Impossível entender o caso, se dissociar do nome Marilyn vos Savant. A colunista, mulher bonita, comunicativa, bem-articulada, considerada a “pessoa mais inteligente do mundo”, por causa do seu QI (228), registrado no Guinness Book of World Records, celebridade da época, que escrevia numa revista de amenidades, despertou a ira de vetustos catedráticos com PhD, que, sem

piedade, não a pouparam. Doze deles (alguns membros da Sociedade Americana de Matemática), para infelicidade, tiveram as suas cartas publicadas nas edições de Parade de 2 de dezembro de 1990 e 17 de fevereiro de 1991. Nelas, coisas como: “Você errou feio! Quer você troque de escolha, quer não, a probabilidade é a mesma. Já existe analfabetismo em quantidade suficiente nesse pais, e não precisamos que o QI mais alto do mundo o propague ainda mais. Vergonha! ”; “Pode ser que as mulheres encarem os problemas de matemática de modo diferente dos homens. ”; “Você é a cabra! ”; e outras tantas desse mesmo naipe, carregadas de preconceitos machistas e academicismo elitista.

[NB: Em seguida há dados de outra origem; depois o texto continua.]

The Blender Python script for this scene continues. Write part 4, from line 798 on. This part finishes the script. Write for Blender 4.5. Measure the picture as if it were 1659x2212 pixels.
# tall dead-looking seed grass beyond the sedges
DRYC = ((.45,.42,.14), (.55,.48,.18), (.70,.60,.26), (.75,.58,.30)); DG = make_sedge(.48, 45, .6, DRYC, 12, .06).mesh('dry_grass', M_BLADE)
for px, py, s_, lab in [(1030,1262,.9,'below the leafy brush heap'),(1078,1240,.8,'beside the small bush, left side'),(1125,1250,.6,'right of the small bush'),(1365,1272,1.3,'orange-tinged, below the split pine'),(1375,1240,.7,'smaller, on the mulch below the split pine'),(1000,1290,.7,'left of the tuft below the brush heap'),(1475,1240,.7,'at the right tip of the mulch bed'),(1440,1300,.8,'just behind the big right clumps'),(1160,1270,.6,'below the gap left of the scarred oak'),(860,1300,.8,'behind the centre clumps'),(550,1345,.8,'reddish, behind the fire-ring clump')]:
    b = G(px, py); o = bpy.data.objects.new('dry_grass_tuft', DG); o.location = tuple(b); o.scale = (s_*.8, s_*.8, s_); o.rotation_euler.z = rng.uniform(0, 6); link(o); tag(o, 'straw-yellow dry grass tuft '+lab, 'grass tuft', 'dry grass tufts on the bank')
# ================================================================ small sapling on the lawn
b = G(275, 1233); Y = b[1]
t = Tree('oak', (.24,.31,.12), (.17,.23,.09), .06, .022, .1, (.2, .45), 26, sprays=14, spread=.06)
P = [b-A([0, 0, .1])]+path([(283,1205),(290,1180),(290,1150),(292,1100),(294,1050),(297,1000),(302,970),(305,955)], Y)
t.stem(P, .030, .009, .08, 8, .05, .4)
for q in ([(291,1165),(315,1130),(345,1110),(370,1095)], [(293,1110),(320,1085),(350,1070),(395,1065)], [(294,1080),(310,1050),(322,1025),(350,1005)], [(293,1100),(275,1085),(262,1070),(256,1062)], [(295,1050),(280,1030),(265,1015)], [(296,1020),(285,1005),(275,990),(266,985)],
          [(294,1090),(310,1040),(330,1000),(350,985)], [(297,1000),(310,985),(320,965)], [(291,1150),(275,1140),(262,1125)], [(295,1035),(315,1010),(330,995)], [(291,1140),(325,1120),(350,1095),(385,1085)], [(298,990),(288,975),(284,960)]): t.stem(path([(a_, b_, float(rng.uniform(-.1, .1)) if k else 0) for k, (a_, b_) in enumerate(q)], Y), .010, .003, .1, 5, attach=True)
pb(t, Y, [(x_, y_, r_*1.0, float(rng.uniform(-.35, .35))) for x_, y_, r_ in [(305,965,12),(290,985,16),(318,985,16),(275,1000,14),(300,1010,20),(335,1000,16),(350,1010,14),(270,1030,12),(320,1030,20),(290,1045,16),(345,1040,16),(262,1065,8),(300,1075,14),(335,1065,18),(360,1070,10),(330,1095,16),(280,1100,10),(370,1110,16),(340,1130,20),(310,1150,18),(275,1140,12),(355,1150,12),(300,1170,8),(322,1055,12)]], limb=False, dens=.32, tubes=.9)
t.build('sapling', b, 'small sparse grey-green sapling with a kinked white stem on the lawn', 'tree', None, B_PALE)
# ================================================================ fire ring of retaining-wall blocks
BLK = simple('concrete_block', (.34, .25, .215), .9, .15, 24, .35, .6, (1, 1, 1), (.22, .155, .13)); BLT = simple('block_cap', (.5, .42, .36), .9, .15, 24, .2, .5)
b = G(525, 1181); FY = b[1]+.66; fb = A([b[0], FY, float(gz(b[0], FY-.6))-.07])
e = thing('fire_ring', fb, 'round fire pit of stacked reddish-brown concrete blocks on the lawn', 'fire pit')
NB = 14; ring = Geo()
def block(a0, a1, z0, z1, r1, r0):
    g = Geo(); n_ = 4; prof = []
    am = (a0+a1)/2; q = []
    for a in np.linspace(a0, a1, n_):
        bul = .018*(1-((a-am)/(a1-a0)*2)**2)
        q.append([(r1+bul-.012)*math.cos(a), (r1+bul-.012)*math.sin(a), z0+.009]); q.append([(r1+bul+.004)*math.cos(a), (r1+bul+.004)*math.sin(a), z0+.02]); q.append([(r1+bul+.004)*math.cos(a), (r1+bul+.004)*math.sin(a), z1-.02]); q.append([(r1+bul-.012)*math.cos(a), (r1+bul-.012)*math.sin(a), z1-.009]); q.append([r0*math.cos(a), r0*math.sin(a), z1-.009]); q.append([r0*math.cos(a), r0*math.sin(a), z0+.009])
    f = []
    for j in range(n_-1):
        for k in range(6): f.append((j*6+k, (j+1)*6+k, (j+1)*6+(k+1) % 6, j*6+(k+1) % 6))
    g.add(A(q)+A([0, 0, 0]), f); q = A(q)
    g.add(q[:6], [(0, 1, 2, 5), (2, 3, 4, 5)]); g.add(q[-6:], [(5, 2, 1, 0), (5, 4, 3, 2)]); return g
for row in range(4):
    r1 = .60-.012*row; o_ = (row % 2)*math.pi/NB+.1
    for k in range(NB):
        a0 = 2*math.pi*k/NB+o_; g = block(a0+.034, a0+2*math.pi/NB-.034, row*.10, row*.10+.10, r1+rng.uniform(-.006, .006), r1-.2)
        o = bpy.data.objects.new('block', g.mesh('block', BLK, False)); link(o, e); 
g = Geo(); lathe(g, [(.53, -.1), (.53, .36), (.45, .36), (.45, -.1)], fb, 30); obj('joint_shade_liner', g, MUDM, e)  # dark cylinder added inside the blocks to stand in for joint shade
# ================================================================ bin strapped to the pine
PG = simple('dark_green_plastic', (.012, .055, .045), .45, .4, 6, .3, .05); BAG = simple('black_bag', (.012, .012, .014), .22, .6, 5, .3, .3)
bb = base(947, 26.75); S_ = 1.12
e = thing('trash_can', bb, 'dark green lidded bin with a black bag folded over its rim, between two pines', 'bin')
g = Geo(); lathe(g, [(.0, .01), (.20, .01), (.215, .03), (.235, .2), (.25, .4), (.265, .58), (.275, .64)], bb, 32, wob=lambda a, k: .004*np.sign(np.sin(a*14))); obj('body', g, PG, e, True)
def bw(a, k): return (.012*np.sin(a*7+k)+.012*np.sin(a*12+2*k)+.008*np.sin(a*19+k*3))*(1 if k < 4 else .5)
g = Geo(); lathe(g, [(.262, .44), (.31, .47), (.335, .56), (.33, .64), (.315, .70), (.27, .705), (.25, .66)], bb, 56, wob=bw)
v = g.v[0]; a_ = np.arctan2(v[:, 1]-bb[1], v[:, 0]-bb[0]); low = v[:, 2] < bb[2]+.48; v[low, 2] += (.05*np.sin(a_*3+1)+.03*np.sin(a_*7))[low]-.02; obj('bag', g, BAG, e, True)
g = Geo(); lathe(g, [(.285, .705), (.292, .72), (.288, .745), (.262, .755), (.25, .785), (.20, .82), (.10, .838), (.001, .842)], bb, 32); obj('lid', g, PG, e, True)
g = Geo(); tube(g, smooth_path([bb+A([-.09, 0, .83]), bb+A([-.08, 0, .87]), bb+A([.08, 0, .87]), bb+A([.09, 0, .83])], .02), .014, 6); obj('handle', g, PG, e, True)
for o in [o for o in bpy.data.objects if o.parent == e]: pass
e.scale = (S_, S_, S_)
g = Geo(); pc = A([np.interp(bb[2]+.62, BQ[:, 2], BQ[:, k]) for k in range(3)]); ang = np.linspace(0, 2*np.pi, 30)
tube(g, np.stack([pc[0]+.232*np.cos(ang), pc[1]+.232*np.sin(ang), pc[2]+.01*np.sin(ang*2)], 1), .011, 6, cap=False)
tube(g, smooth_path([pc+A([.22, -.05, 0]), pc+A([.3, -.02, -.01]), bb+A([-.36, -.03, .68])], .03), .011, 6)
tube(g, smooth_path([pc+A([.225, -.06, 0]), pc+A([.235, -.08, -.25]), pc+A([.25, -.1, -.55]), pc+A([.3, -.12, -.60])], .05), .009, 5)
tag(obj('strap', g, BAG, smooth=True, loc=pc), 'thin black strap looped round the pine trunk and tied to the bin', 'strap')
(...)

Houve também a dúvida se Marilyn vos Savant foi original ou conhecia a resposta? Questão similar, denominada de o problema dos Três Prisioneiros, havida sido elaborada pelo matemático recreativo Martin Gardner (1959), e, chamada, inclusive, de Monty Hall, pelo estatístico Steven Selvin (1975). Será que Marilyn conhecia o teorema de Thomas Bayes (usado para o cálculo da probabilidade de um evento dado que outro evento já ocorreu)?

A maioria das pessoas, para se poupar de frustração, tende a manter a escolha inicial. Mas, deveria trocar. As chances de ganhar o carro dobram, no caso de troca: saem de 1/3 (inicial) para 2/3 (depois da troca). Isso não significa que ganharão sempre que fizerem a troca. Mas ganharão mais vezes do que se não trocarem. Ao cabo, Marilyn venceu, os PhDs cederam e acataram a resposta dela. Inclusive, Paul Erdös, o famoso matemático húngaro, que, ao ser confrontado com a questão, em 1995, ficou irritado, dizendo que não fazia diferença trocar de porta, depois de analisar diversas simulações de Monte Carlo, reconheceu que a resposta de Marilyn era correta.

Não corra riscos desnecessários, quase sempre induzidos por preconceitos. Lembre-se de Richard Feynman, que dizia que a resposta para a maioria das perguntas é fácil: Eu não sei!